### PROBLEM STATEMENT
Take every line from the material that has the word "Write" in it.

### RECORDED INFORMATION
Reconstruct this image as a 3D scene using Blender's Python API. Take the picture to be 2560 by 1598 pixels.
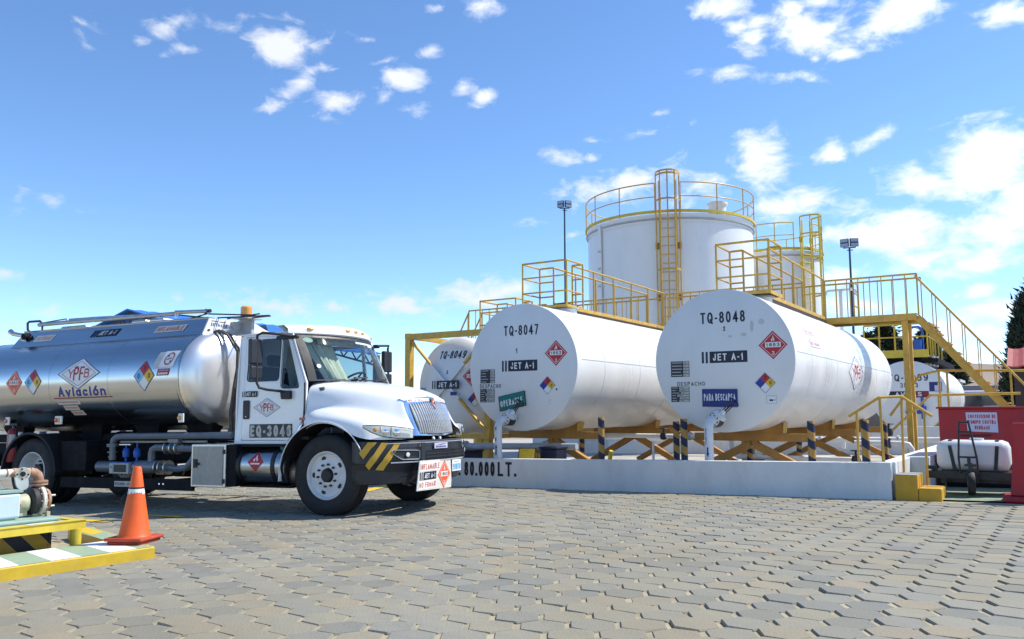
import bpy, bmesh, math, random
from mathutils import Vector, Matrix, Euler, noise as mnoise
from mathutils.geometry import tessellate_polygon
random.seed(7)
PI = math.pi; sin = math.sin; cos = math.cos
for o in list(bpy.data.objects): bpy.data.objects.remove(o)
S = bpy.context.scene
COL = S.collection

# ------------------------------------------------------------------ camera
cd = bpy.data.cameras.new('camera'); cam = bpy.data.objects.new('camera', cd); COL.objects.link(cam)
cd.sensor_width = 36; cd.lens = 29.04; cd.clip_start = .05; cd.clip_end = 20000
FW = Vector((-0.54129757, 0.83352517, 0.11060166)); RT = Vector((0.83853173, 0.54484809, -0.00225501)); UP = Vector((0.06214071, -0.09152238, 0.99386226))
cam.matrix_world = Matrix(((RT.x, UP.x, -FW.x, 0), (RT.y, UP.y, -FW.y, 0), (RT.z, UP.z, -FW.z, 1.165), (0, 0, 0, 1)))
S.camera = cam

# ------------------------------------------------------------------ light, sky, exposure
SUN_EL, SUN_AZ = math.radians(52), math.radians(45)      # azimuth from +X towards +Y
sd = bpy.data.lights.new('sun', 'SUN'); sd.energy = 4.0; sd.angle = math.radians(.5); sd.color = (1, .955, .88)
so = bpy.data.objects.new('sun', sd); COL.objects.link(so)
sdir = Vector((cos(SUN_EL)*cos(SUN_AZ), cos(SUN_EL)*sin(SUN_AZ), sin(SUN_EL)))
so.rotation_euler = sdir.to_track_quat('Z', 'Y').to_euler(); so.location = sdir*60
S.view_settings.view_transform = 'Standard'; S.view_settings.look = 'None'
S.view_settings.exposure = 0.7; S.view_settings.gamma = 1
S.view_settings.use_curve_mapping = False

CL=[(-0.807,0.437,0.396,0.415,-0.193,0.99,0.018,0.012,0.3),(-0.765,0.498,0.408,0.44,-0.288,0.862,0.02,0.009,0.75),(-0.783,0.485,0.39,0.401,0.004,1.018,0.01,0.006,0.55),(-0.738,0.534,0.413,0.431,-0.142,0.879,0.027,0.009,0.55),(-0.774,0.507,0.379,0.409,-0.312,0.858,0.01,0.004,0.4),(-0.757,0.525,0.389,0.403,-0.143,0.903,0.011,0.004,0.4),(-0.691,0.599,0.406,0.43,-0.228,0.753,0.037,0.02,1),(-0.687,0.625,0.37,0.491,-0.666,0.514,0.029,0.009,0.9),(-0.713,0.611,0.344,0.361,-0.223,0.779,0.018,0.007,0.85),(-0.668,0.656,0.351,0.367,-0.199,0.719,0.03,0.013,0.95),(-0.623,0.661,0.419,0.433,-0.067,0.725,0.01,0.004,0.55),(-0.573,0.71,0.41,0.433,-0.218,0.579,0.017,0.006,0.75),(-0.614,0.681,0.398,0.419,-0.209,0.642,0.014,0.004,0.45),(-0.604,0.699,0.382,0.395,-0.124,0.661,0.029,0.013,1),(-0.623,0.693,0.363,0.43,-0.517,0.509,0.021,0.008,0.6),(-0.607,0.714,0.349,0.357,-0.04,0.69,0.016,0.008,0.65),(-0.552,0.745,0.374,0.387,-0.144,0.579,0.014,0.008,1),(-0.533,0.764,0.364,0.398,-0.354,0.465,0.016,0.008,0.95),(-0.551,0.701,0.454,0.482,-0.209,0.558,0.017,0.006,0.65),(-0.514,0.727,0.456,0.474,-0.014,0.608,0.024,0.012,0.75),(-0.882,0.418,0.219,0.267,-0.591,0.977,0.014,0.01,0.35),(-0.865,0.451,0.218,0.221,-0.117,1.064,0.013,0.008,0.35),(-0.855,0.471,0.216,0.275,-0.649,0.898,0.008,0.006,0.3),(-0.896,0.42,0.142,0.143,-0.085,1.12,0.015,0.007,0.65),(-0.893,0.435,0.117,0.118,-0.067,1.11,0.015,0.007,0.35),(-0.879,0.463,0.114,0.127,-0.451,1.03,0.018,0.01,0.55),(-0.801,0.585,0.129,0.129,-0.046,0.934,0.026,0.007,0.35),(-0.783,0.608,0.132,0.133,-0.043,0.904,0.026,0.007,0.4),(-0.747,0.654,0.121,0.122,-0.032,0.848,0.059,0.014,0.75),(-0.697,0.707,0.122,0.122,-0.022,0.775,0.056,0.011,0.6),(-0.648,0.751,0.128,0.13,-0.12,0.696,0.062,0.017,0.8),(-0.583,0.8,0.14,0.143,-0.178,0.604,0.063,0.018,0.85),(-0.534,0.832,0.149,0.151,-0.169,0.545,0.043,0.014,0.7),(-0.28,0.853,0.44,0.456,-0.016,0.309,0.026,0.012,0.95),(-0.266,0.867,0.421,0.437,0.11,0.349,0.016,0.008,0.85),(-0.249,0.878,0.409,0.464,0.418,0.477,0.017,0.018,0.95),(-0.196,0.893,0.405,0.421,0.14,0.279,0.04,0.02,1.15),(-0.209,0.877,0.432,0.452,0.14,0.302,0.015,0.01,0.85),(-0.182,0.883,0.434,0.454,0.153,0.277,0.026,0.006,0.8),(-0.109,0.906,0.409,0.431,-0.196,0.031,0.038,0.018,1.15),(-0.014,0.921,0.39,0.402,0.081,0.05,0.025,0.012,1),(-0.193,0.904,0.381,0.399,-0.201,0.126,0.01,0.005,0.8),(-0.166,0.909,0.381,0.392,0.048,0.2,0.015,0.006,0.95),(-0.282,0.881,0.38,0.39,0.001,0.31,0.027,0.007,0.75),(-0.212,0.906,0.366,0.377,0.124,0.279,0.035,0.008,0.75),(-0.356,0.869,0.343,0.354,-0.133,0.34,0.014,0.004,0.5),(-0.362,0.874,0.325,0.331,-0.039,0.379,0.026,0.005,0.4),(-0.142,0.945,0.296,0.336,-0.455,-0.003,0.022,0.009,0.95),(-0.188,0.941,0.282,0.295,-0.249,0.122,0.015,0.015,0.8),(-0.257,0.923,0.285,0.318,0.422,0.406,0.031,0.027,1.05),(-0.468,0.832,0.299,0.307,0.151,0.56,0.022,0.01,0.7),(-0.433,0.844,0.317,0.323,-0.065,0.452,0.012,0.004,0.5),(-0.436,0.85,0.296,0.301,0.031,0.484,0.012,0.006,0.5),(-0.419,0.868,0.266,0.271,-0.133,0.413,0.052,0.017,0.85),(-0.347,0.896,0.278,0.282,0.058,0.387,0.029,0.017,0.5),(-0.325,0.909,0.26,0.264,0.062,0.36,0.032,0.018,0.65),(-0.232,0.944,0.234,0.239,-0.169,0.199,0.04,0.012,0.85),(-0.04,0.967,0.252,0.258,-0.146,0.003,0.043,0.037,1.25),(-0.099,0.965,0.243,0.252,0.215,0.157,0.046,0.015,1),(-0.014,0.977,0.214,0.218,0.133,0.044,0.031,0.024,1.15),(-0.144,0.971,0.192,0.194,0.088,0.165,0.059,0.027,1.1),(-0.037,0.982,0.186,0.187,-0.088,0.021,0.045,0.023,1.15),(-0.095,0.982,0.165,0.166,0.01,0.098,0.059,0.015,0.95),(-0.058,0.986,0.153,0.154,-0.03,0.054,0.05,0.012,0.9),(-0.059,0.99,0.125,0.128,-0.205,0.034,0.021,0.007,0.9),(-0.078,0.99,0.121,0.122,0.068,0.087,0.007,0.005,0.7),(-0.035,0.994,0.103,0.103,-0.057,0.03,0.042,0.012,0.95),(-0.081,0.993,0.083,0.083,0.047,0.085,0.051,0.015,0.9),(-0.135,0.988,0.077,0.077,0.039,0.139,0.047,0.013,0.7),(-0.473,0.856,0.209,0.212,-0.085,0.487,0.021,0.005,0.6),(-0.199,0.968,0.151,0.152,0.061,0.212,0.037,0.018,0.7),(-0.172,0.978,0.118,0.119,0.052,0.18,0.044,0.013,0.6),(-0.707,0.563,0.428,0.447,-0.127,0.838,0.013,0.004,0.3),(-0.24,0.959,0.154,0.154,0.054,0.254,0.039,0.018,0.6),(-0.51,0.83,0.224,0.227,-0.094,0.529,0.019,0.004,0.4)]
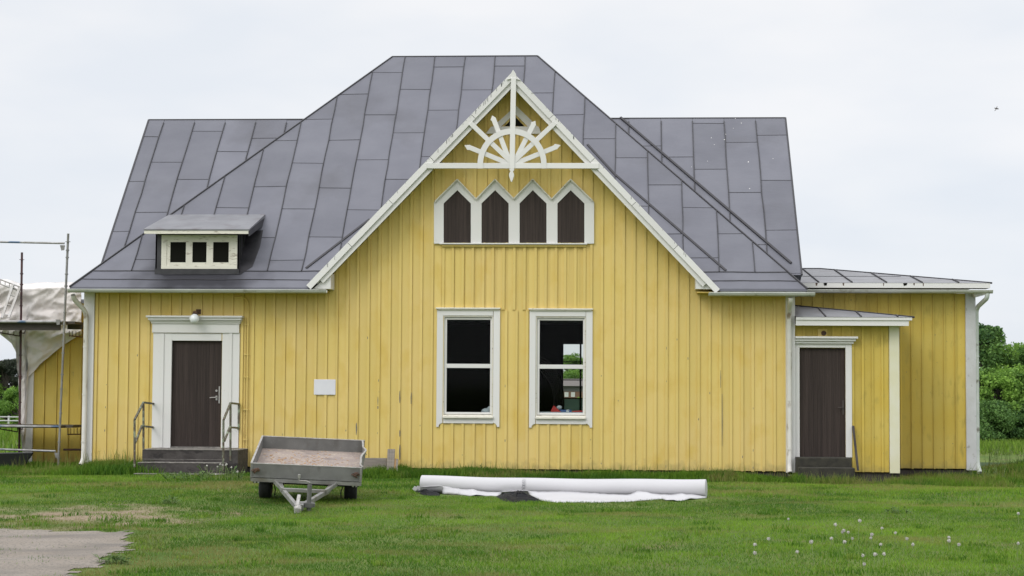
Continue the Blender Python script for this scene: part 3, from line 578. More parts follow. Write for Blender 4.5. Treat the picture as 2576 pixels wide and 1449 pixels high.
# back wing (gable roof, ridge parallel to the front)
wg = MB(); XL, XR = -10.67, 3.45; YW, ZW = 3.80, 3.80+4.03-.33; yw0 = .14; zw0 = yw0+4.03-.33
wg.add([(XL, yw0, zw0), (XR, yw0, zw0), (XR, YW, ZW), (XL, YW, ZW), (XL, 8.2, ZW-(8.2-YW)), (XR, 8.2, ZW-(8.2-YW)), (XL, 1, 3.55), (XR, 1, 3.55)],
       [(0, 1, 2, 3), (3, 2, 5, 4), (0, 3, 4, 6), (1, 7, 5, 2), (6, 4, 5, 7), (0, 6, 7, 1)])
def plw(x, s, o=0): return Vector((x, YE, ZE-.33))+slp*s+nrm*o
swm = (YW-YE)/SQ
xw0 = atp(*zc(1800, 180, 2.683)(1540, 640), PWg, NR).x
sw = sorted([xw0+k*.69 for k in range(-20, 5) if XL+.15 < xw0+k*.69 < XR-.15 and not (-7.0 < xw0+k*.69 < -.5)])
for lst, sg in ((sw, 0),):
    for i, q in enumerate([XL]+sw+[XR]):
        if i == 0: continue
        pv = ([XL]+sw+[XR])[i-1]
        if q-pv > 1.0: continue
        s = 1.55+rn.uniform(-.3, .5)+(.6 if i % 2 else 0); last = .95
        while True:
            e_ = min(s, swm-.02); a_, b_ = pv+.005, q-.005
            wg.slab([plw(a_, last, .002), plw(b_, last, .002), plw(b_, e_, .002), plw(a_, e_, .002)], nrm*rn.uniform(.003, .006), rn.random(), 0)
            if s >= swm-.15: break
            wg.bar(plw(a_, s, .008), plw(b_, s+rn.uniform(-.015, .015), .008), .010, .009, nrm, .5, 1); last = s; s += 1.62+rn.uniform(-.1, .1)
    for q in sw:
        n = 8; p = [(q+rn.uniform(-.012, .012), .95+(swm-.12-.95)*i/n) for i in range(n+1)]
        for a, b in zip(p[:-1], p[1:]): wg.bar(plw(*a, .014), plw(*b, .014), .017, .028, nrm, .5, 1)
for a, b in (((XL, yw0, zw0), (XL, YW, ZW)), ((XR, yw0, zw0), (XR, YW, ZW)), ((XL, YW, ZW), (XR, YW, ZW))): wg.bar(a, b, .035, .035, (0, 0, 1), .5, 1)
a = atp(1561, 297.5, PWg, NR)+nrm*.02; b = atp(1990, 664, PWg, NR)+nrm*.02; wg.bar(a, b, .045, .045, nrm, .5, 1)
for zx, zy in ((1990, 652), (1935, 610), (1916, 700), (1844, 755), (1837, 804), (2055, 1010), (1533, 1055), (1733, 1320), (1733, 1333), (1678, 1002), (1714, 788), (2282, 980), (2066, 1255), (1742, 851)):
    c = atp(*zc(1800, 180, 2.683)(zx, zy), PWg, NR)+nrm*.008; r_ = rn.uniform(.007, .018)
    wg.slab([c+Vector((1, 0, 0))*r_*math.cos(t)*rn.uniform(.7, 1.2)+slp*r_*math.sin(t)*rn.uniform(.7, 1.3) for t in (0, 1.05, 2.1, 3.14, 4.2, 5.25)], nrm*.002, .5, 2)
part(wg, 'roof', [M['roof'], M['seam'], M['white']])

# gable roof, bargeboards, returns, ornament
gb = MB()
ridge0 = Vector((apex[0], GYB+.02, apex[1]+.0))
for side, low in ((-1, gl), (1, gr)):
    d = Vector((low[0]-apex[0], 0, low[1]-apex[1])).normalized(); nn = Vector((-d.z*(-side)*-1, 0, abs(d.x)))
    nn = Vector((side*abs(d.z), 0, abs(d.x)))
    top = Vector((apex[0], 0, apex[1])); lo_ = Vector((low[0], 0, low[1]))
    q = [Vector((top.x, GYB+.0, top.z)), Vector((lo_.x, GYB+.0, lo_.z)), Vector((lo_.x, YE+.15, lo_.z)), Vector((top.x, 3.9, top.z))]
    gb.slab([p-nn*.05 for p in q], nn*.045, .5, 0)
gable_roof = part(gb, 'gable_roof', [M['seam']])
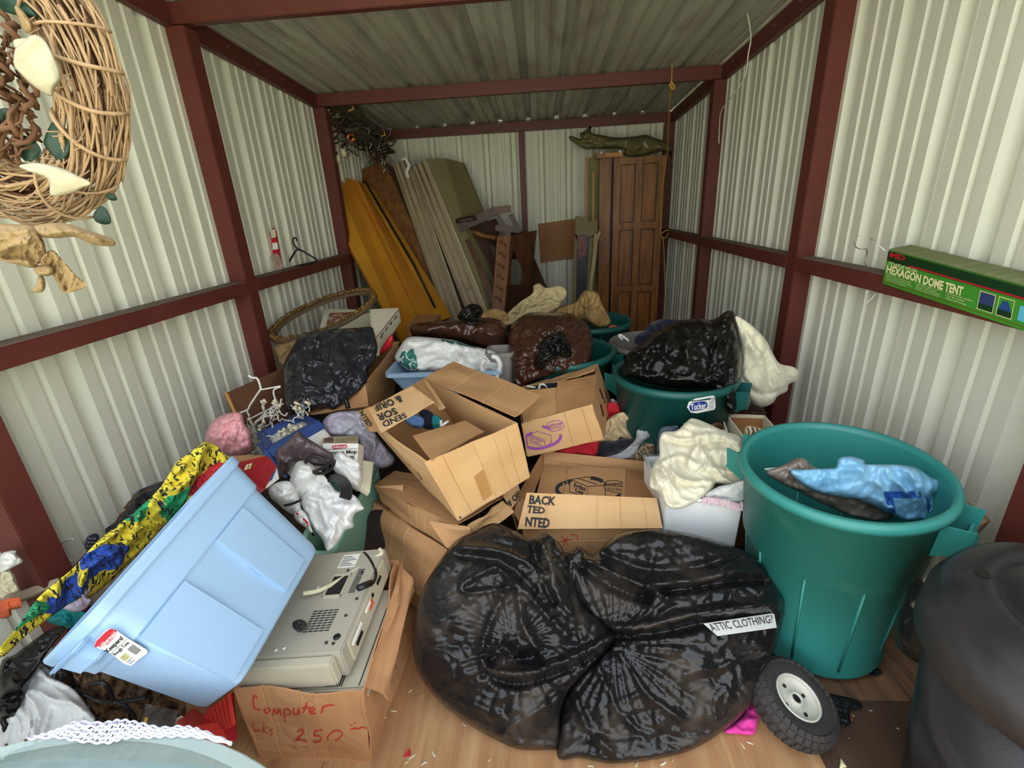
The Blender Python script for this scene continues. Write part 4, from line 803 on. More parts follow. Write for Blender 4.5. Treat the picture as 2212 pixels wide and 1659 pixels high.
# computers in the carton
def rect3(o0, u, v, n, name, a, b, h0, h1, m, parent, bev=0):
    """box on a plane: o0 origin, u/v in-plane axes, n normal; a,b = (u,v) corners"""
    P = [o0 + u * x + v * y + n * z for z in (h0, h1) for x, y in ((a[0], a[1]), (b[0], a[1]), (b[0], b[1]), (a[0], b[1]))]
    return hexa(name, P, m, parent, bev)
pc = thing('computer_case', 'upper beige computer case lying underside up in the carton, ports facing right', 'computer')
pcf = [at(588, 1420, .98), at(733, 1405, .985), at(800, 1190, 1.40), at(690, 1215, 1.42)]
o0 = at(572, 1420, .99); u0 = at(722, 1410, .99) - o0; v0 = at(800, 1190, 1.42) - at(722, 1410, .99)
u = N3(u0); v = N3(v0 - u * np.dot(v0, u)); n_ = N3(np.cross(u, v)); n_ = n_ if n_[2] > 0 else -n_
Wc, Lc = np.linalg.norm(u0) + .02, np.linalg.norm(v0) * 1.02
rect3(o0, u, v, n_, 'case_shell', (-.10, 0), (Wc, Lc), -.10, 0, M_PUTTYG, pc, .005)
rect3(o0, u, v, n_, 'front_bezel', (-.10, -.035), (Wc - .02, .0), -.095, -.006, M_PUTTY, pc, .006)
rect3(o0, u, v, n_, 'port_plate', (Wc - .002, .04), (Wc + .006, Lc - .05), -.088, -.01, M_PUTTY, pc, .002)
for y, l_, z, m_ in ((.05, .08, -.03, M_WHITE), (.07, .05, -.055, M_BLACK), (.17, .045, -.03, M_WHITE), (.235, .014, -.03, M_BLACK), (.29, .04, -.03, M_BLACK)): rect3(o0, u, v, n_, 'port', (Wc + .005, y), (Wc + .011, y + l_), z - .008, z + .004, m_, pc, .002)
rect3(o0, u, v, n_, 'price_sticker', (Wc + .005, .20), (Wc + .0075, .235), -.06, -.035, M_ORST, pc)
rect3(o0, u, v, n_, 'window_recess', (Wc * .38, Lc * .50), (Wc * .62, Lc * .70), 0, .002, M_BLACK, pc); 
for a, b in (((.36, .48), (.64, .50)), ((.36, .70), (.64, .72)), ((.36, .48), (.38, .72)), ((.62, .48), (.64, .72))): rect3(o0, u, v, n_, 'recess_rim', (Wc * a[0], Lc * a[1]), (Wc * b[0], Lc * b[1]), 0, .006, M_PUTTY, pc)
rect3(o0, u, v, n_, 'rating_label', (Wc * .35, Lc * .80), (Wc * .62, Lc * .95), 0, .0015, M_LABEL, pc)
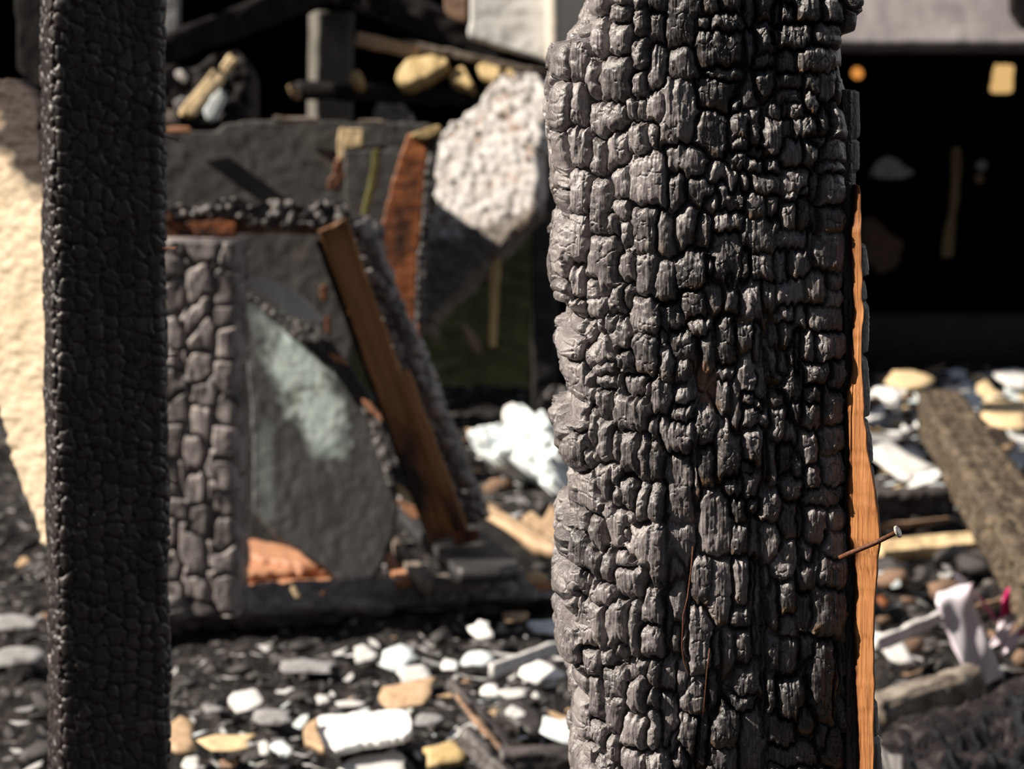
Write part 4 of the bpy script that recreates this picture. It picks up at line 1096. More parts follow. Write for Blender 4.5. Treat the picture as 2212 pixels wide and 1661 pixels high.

### RESULT FOR THIS TASK
Continue the Blender Python script for this scene: part 3, from line 578. More parts follow. Write for Blender 4.5. Treat the picture as 2576 pixels wide and 1449 pixels high.
The Blender Python script for this scene continues. Write part 4, from line 803 on. More parts follow. Write for Blender 4.5. Treat the picture as 2212 pixels wide and 1659 pixels high.
Write part 4 of the bpy script that recreates this picture. It picks up at line 1096. More parts follow. Write for Blender 4.5. Treat the picture as 2212 pixels wide and 1661 pixels high.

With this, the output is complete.